The Bank of Ghana’s decision to forego a customary press briefing after its Monetary Policy Committee (MPC) meeting has raised eyebrows amid mounting concerns over the central bank’s handling of foreign exchange (FX) and economic stability ahead of December’s general elections.
What’s happening
- The MPC will announce its policy decision via a press statement today, breaking from tradition.
- Analysts speculate this shift aims to control messaging during a politically charged period.
- The cedi’s stability has been under scrutiny, with critics accusing the BoG of using reserves to prop up the currency.
State of play
- Inflation climbed to 22.1% in October, reversing prior declines.
- The cedi has depreciated 24.3% against the dollar year-to-date but has shown recent gains, recovering 1.42% last week after BoG injected $199.8 million into the market.

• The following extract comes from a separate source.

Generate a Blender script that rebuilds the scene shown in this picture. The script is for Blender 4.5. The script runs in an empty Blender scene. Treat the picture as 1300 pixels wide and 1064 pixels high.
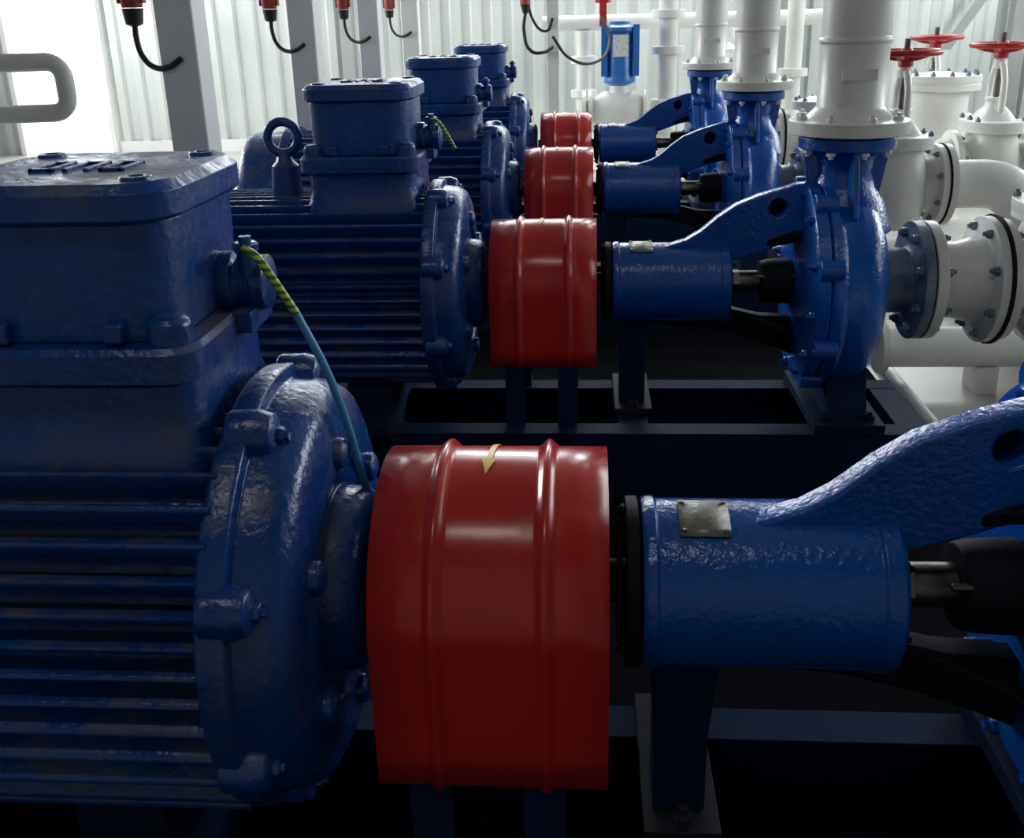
import bpy, bmesh, math, random
from mathutils import Matrix, Vector
random.seed(4)
sc = bpy.context.scene
COL = sc.collection
pi = math.pi

# ---------------------------------------------------------------- materials
def newmat(name):
    m = bpy.data.materials.new(name); m.use_nodes = True
    nt = m.node_tree; b = nt.nodes['Principled BSDF']
    return m, nt, b

def paint(name, col, rough=0.3, col2=None, nscale=6.0, bump=0.15, bscale=60.0, dust=0.0,
          dustcol=(0.11,0.092,0.075,1), metallic=0.0, spec=0.5, coat=0.0, dlo=0.47, dhi=0.66, dmin=0.10, lumps=0.0):
    m, nt, b = newmat(name)
    N = nt.nodes; L = nt.links
    tc = N.new('ShaderNodeTexCoord')
    no = N.new('ShaderNodeTexNoise'); no.inputs['Scale'].default_value = nscale; no.inputs['Detail'].default_value = 6
    L.new(tc.outputs['Object'], no.inputs['Vector'])
    mx = N.new('ShaderNodeMix'); mx.data_type = 'RGBA'
    c2 = col2 or tuple(c*0.7 for c in col)
    mx.inputs[6].default_value = (*col, 1); mx.inputs[7].default_value = (*c2, 1)
    ramp = N.new('ShaderNodeMapRange'); ramp.inputs[1].default_value = 0.38; ramp.inputs[2].default_value = 0.66
    L.new(no.outputs['Fac'], ramp.inputs[0]); L.new(ramp.outputs[0], mx.inputs[0])
    out = mx.outputs[2]
    rsock = None
    if dust > 0:
        geo = N.new('ShaderNodeNewGeometry'); sep = N.new('ShaderNodeSeparateXYZ')
        L.new(geo.outputs['Normal'], sep.inputs[0])
        up = N.new('ShaderNodeMapRange'); up.inputs[1].default_value = -0.3; up.inputs[2].default_value = 0.9
        up.inputs[3].default_value = dmin
        L.new(sep.outputs['Z'], up.inputs[0])
        n2 = N.new('ShaderNodeTexNoise'); n2.inputs['Scale'].default_value = 11; n2.inputs['Detail'].default_value = 9
        n2.inputs['Roughness'].default_value = 0.68
        L.new(tc.outputs['Object'], n2.inputs['Vector'])
        mr = N.new('ShaderNodeMapRange'); mr.inputs[1].default_value = dlo; mr.inputs[2].default_value = dhi
        L.new(n2.outputs['Fac'], mr.inputs[0])
        mu = N.new('ShaderNodeMath'); mu.operation = 'MULTIPLY'
        L.new(up.outputs[0], mu.inputs[0]); L.new(mr.outputs[0], mu.inputs[1])
        mu2 = N.new('ShaderNodeMath'); mu2.operation = 'MULTIPLY'; mu2.inputs[1].default_value = dust
        L.new(mu.outputs[0], mu2.inputs[0])
        md = N.new('ShaderNodeMix'); md.data_type = 'RGBA'
        L.new(mu2.outputs[0], md.inputs[0]); L.new(out, md.inputs[6]); md.inputs[7].default_value = dustcol
        out = md.outputs[2]
        rr = N.new('ShaderNodeMapRange'); rr.inputs[3].default_value = rough; rr.inputs[4].default_value = 0.8
        L.new(mu2.outputs[0], rr.inputs[0]); rsock = rr.outputs[0]
    L.new(out, b.inputs['Base Color'])
    if rsock: L.new(rsock, b.inputs['Roughness'])
    else: b.inputs['Roughness'].default_value = rough
    b.inputs['Metallic'].default_value = metallic
    b.inputs['Specular IOR Level'].default_value = spec
    if coat: b.inputs['Coat Weight'].default_value = coat
    if bump > 0:
        nb = N.new('ShaderNodeTexNoise'); nb.inputs['Scale'].default_value = bscale; nb.inputs['Detail'].default_value = 3
        L.new(tc.outputs['Object'], nb.inputs['Vector'])
        bp = N.new('ShaderNodeBump'); bp.inputs['Strength'].default_value = bump; bp.inputs['Distance'].default_value = 0.003
        L.new(nb.outputs['Fac'], bp.inputs['Height'])
        if lumps > 0:
            n3 = N.new('ShaderNodeTexNoise'); n3.inputs['Scale'].default_value = 28; n3.inputs['Detail'].default_value = 2
            mp = N.new('ShaderNodeMapping'); mp.inputs['Scale'].default_value = (1.6,1.6,0.6)
            L.new(tc.outputs['Object'], mp.inputs[0]); L.new(mp.outputs[0], n3.inputs['Vector'])
            b2 = N.new('ShaderNodeBump'); b2.inputs['Strength'].default_value = lumps; b2.inputs['Distance'].default_value = 0.006
            L.new(n3.outputs['Fac'], b2.inputs['Height']); L.new(b2.outputs['Normal'], bp.inputs['Normal'])
        L.new(bp.outputs['Normal'], b.inputs['Normal'])
    return m

M_BLUE  = paint('blue_motor_paint', (0.003,0.060,0.27), 0.24, (0.003,0.040,0.18), 5, 0.38, 120, 0.8, lumps=0.25)
M_PBLUE = paint('blue_pump_paint', (0.004,0.098,0.44), 0.18, (0.003,0.070,0.32), 5, 0.45, 130, 0.3, dlo=0.55, dhi=0.75, lumps=0.2)
M_FRAME = paint('frame_paint', (0.004,0.020,0.065), 0.65, (0.004,0.012,0.035), 4, 0.2, 40, 0.25, (0.035,0.035,0.038,1), spec=0.10)
M_RED   = paint('red_guard_paint', (0.55,0.026,0.022), 0.20, (0.47,0.021,0.019), 3, 0.08, 30, 0.3, (0.18,0.06,0.05,1), dlo=0.55, dhi=0.78)
M_WHITE = paint('white_pipe_paint', (0.78,0.78,0.73), 0.3, (0.67,0.67,0.62), 4, 0.2, 50, 0.25, (0.3,0.26,0.2,1))
M_POST  = paint('post_paint', (0.78,0.78,0.76), 0.45, (0.70,0.70,0.68), 3, 0.1, 30, 0)
M_WRED  = paint('handwheel_red', (0.50,0.02,0.02), 0.35, None, 5, 0.1, 40, 0)
M_STEEL = paint('bare_steel', (0.20,0.185,0.17), 0.38, (0.07,0.058,0.05), 20, 0.2, 90, 0, metallic=0.9)
M_DARK  = paint('dark_iron', (0.006,0.008,0.016), 0.6, (0.007,0.007,0.010), 8, 0.2, 60, 0.3, (0.025,0.022,0.02,1), spec=0.12)
M_GREY  = paint('grey_flange_paint', (0.20,0.25,0.32), 0.35, (0.08,0.12,0.19), 25, 0.3, 80, 0.2)
M_FOOT  = paint('dusty_steel_plate', (0.02,0.025,0.035), 0.6, (0.012,0.013,0.018), 15, 0.2, 60, 0.4, (0.05,0.045,0.04,1), spec=0.12)
M_PLATE = paint('nameplate_metal', (0.30,0.30,0.26), 0.4, (0.18,0.18,0.15), 50, 0.3, 120, 0, metallic=0.5)
M_BLK   = paint('black_rubber', (0.012,0.012,0.012), 0.5, None, 5, 0, 10, 0)
M_CBLUE = paint('blue_cable_sheath', (0.07,0.34,0.60), 0.4, None, 5, 0, 10, 0)
M_YEL   = paint('yellow_paint', (0.85,0.62,0.02), 0.4, (0.8,0.56,0.02), 5, 0, 10, 0)
M_PLUG  = paint('red_plug_plastic', (0.36,0.05,0.03), 0.4, None, 5, 0, 10, 0)
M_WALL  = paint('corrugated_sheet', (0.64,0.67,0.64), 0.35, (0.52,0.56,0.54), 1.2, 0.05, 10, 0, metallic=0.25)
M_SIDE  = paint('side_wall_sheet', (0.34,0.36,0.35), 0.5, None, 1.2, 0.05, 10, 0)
M_CEIL  = paint('ceiling_sheet', (0.16,0.17,0.17), 0.7, None, 1, 0, 10, 0)
M_FLOOR = paint('concrete_floor', (0.50,0.48,0.44), 0.35, (0.38,0.365,0.34), 2.5, 0.1, 25, 0)
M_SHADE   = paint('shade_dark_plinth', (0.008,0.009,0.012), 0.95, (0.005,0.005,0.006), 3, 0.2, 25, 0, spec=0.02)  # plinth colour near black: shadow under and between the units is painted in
M_BVAL  = paint('bright_blue_paint', (0.02,0.17,0.55), 0.3, None, 5, 0.1, 40, 0)
M_LABEL = paint('paper_label', (0.75,0.75,0.72), 0.6, (0.5,0.5,0.5), 60, 0, 10, 0)
M_GRND  = paint('outdoor_ground', (0.6,0.58,0.54), 0.8, None, 2, 0, 10, 0)

def stripemat():
    m, nt, b = newmat('yellow_green_wire')
    N = nt.nodes; L = nt.links
    tc = N.new('ShaderNodeTexCoord'); w = N.new('ShaderNodeTexWave'); w.bands_direction = 'Z'
    w.inputs['Scale'].default_value = 45
    L.new(tc.outputs['Object'], w.inputs['Vector'])
    r = N.new('ShaderNodeValToRGB'); r.color_ramp.interpolation = 'CONSTANT'
    r.color_ramp.elements[0].color = (0.02,0.16,0.04,1); r.color_ramp.elements[1].position = 0.45
    r.color_ramp.elements[1].color = (0.45,0.50,0.03,1)
    L.new(w.outputs['Fac'], r.inputs[0]); L.new(r.outputs[0], b.inputs['Base Color'])
    b.inputs['Roughness'].default_value = 0.4
    return m
M_YG = stripemat()
def emat(name, col, s):
    m, nt, b = newmat(name)
    b.inputs['Base Color'].default_value = (*col,1)
    b.inputs['Emission Color'].default_value = (*col,1); b.inputs['Emission Strength'].default_value = s
    return m
M_PANE = emat('daylit_window_pane', (0.85,0.92,1.0), 3.6)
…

- Reserves stood at $7.5 billion (3.4 months of imports) as of August, raising questions about sustainability.
What They’re Saying
Experts like Dr. Richmond Atuahene view the press briefing’s cancellation as an evasive move. “The metrics are far from ideal—high inflation, depreciating currency. A statement is safer than facing tough questions,” he said.
Zoom out
With a policy rate at 27%, rising inflation, and political pressures, today’s MPC decision could set the tone for Ghana’s economic trajectory heading into 2025. Analysts warn that the apparent FX stability may be short-lived if reserves continue to deplete.